Tuesday, October 26, 2010

9

Normalcy







Notice anything wrong with these posters for films released in Ireland in the last year?

Stop being thick.

'All Right' and Traveler'. A superfluous L and gap and a missing L. Without wishing to go overboard, this blogger is firmly of the opinion that once we start welcoming weird American spellings into our world we might as well, oh, I don't know, salute the stars and stripes and snort Sunny Delight and suchlike. It's a slide that began when we accepted 'cool' as meaning anything other than 'pleasantly cold', took 'awesome' to mean 'quite agreeable' and used 'totally' to mean 'I fully agree'. It will soon reach its nadir when we begin using 'sick' as a positive adjective.

We can, it's fair to say, blame the youth on such tendencies? But now they're smearing it all over our film posters like H-Block protesters. Mark my words, good people, this may very well be the beginning of the end, if the end didn't already begin on the day my mother deemed it appropriate to use the word 'guesstimate' in my presence.
Of course, one might suggest that I am indulging in such pedantry and curmudgeonliness out of an anxiety caused by my impending unemployment leading me to be slightly more on edge than usual. Well, you can all fuck off back to Texas too. It's ignoring the likes of this that led to the rise of Genghis Khan and Idi Amin and those lads, and I'm registering my displeasure at this growing tendency before Uncle Sam has wiped his "butt" with us entirely.
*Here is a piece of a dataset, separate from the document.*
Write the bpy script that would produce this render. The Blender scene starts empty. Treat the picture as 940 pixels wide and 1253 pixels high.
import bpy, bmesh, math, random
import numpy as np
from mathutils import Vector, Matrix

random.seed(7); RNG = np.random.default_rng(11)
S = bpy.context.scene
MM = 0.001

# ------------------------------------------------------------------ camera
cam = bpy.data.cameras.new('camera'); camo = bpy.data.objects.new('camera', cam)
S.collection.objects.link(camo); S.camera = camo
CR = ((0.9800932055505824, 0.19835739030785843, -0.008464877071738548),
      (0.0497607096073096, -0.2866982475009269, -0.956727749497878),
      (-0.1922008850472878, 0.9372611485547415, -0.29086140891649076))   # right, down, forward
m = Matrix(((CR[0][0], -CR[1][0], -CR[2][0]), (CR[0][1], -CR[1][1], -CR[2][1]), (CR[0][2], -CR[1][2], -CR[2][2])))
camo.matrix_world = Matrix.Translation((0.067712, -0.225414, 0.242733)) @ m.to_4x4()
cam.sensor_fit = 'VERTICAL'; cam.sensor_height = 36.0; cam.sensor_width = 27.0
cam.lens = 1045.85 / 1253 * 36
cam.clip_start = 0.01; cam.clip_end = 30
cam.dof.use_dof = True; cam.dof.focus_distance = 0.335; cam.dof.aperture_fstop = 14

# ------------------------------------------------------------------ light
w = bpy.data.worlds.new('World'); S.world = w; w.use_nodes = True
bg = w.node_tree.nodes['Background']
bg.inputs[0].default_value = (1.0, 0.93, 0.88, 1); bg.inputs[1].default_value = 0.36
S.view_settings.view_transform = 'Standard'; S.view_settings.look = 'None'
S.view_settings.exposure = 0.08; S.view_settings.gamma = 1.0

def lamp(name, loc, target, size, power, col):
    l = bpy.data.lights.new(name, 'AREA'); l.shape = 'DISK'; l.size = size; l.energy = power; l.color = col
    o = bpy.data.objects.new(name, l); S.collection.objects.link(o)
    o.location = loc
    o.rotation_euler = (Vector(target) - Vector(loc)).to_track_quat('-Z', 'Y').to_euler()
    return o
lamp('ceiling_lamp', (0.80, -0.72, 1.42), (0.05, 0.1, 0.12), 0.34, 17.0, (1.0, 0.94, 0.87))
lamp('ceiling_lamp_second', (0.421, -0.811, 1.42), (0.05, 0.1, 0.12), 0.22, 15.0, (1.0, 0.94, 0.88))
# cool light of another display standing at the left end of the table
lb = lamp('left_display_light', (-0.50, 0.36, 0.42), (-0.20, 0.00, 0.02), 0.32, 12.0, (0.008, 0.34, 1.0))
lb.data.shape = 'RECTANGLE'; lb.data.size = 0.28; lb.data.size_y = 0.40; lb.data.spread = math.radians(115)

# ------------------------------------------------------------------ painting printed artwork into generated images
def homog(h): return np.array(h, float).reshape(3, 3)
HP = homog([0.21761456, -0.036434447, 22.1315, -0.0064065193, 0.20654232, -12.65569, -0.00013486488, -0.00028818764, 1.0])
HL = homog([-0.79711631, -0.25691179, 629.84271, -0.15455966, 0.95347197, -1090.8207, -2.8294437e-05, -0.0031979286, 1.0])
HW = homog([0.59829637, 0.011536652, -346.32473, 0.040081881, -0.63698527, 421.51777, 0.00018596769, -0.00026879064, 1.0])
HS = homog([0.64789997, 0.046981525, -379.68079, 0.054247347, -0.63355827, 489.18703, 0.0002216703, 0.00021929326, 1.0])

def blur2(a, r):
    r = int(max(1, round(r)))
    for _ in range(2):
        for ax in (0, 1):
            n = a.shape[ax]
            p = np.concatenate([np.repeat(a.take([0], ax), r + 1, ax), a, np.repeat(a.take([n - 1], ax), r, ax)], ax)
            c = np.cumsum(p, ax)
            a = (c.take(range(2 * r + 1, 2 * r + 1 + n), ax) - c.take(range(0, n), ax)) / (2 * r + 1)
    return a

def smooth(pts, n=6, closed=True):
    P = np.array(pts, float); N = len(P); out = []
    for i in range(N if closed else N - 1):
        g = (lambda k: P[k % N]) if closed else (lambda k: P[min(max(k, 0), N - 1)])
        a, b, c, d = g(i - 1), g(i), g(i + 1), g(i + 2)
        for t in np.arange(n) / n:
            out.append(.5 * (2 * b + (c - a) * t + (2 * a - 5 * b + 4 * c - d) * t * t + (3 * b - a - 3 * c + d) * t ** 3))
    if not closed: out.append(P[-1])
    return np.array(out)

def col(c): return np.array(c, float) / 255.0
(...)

Thursday, October 21, 2010

12

the fucking view is fucking vile for fucking miles and fucking miles

Having watched the final episodes of The Sopranos over the weekend my next post was set to be all about the majesty of that show, featuring a detailed analysis of crime and society in America and the definitive opinion piece on whether it, or The Wire, is the best TV show ever made, ever.

And then I was told on Monday that I'll be losing my teaching job on Friday week. Spaniards and Brazilians, unfathomably, don't want to be in Dublin during the winter. And immediately I was overcome with that old sensation of no-one gives a fuck what you think about anything, Andrew. It seems to be the hallmark of unemployment, and I remember it well.

My last period of joblessness (Oct. '09 to Feb. '10) was characterised by early depression and onanism, followed by an upswing in mood brought about my reading lots of books and doing volunteer work.

This time around I plan to synthesise these disparate strands by writing a pornographic novel to be sold in aid of grieving kangaroos.

Monday, October 11, 2010

13

Coldmember

A couple of weeks back I was away in Bundoran for my brother-in-law's stag party. A group of his friends are as much my wife's friends as his, so I know them pretty well at this stage and get on most chummily with them. One of the lads, Kevin, who is also soon to be married, was laughing at the fact that his bride-to-be had, at one stage or another, snogged several of his mates. He doesn't care, this was long before his time and such things inevitably happen between any group of intergender mates. Then he looked mischievously at me and, expecting to get a rise out of me, said "But do you know which of the lads has snogged Rosie?"

It so happens that I do. Barry is sitting opposite me and, bless him, has started shifting uncomfortably in his seat. Barry is the very definition of a decent skin and is happily settled with a lovely young lady, so I really don't have an issue with my wife having kissed him on a night out many moons before we even met. We don't talk about exes much but she had told me about Barry, perhaps to help me avoid an awkward situation such as the one Kevin has just tried to engineer.

"Yeah, just Barry, right?" I hope Barry doesn't take my just as being dismissive of his tonsil-tickling abilities, more that I'm glad he was the only one. The direction of conversation is swiftly turned to the direction of 'Members of the Irish rugby team whom Kevin has nearly come to blows with in a nightclub' and everyone is drunk and happy.

The next morning, cruelly, we go surfing. I manage to avoid everyone seeing how bad I am at surfing by never even attempting to mount the board. "Waves just weren't right for me, man" I opine to anyone within earshot. Back at the surfclub everyone hits the scaldingly hot showers to try and reverse the damage two hours in the North Atlantic in October can do to a body. Barry is in before before I am. He is the only bloke to have dropped his trunks. Barry is a hurler and you can always recognise the lads who play team-sports as the ones who are happy to let everything hang out in public showers.

Here is, roughly, my thought process:

1. Dropping my shorts will surely help my frozen, shrivelled bollocks to resume normality that bit faster. It's only sensible.

2. Barry's a hurler and I'm a hockey player. Hockey players get a bad enough rap in the man-stakes without people thinking we're afraid to get it out.

3. Barry (and everyone else there) might think he has a far bigger lad than I do. I can't honestly tell if he does or not but, nevertheless, This Will Not Do. Sometimes things are just that primal.

4. HE KISSED MY WIFE.

So I strip off my shorts and stand there with Barry and six uncomfortable-looking, beshorted men. Hot water dribbles down our flaccid mickeys as I will a restoration of girth and pretend not to be sneaking glimpses.